Since then the League stayed with the Congress, going on to become a founding member of the United Democratic Front (UDF) coalition. CH Mohammed Koya was the only member of the IUML to get the Chief Minister’s seat, having lasted 50-odd days during the turbulent late 1970s.
Koya remains to date the only Muslim Chief Minister of Kerala. His son, MK Muneer, is a prominent Muslim League politician and is currently the Deputy Opposition Leader.

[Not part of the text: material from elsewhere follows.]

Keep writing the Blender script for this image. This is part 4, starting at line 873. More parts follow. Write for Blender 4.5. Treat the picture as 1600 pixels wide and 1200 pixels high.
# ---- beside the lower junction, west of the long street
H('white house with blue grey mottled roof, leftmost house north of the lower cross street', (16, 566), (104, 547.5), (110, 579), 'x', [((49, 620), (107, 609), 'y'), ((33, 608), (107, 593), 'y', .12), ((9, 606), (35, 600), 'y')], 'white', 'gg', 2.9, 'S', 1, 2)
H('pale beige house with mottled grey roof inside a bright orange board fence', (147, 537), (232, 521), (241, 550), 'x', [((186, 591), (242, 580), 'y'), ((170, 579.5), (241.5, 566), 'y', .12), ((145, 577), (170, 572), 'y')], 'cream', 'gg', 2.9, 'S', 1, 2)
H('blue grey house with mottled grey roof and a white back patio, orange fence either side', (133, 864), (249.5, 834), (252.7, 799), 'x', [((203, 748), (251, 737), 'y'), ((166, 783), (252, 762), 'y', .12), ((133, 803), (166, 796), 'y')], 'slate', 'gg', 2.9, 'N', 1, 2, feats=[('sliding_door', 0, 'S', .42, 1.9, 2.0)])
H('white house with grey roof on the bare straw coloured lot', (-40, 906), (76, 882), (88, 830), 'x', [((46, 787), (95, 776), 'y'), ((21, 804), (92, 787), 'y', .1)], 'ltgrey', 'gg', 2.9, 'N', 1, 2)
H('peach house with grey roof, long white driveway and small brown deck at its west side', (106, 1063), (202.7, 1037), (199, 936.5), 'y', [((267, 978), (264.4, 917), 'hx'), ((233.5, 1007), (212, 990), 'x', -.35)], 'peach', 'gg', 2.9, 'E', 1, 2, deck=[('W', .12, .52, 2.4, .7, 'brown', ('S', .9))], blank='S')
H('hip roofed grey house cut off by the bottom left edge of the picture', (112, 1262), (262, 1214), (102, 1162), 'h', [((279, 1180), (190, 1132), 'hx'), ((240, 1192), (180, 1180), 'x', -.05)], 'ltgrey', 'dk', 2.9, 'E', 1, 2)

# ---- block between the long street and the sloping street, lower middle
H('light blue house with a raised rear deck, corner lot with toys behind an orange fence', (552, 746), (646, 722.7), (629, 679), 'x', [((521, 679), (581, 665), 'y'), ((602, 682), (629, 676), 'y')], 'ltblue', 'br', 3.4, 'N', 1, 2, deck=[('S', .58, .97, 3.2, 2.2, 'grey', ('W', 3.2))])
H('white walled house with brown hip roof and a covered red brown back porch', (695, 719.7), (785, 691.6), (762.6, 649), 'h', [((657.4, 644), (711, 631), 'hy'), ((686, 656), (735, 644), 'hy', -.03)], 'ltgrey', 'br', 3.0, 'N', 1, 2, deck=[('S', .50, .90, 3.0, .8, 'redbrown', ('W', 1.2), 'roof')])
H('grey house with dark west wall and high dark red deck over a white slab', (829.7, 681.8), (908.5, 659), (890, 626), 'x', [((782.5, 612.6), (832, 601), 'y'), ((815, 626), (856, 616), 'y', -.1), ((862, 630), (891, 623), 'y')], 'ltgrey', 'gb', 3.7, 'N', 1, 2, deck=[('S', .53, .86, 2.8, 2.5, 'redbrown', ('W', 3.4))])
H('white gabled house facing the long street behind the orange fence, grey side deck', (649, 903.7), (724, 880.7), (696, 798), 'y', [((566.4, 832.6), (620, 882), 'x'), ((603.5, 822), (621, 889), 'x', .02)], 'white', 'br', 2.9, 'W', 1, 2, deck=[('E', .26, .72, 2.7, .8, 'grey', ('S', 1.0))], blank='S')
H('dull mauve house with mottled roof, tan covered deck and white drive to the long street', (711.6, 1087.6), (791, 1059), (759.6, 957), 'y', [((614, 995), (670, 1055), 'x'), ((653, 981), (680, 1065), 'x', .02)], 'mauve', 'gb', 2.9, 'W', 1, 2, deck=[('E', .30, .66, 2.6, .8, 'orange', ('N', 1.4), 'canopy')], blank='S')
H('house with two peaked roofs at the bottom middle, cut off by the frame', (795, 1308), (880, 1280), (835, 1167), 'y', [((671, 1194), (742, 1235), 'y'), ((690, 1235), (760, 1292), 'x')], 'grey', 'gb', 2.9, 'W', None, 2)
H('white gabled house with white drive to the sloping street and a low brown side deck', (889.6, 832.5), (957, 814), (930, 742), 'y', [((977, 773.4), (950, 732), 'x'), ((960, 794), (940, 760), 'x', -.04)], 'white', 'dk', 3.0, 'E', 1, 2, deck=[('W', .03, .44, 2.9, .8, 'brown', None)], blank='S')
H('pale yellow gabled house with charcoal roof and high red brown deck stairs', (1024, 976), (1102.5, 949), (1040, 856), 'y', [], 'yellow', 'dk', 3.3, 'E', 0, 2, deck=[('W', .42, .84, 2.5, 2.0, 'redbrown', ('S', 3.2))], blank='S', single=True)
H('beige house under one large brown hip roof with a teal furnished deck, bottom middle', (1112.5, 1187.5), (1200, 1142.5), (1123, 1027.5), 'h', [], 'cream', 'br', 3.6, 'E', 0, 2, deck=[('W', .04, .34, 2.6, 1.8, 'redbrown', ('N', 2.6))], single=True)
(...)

The IUML enjoys a substantial amount of support from the Muslim community in the state, but more radical and extreme groupings such as the Socialist Democratic Party of India (SDPI) and Welfare Party of India (WPI) have gained some traction lately.
IUML fought the following battles in the past:
History of All India Muslim League
The All-India Muslim League (AIML) was a political party established in Dhaka in 1906 when some well-known Muslim politicians. The goal of the party was of securing Muslim interests on the Indian subcontinent. During the 1906 annual meeting of the All India Muslim Education Conference held in Israt Manzil Palace, Dhaka, the Nawab of Dhaka, Khwaja Salimullah, forwarded a proposal to create a political party that would protect the interests of Muslims in British India. Sir Mian Muhammad Shafi, a prominent Muslim leader from Lahore, suggested the political party be named the ‘All-India Muslim League’.
In the 1930s, the idea of a separate nation-state and influential philosopher Sir Muhammad Iqbal’s vision of uniting the four provinces in North-West British India further supported the rationale of the two-nation theory. This aligned with the ideas proposed by Syed Ahmad Khan.
The Muslim League played a decisive role in the 1940s, becoming a driving force behind the division of India along religious lines and the creation of Pakistan as a Muslim state in 1947.
After the Partition of India and the establishment of Pakistan, the All-India Muslim League was formally disbanded in India. The League was officially succeeded by the Pakistan Muslim League, which eventually split into several political parties. Other groups diminished to a minor party, that too only in the Kerala state of India. In Bangladesh, the Muslim League was revived in 1976, but it was reduced in size, rendering it insignificant in the political arena. In India, its smallest entity called the Indian Union Muslim League was formed, which continues to have a presence in the Indian parliament to this day.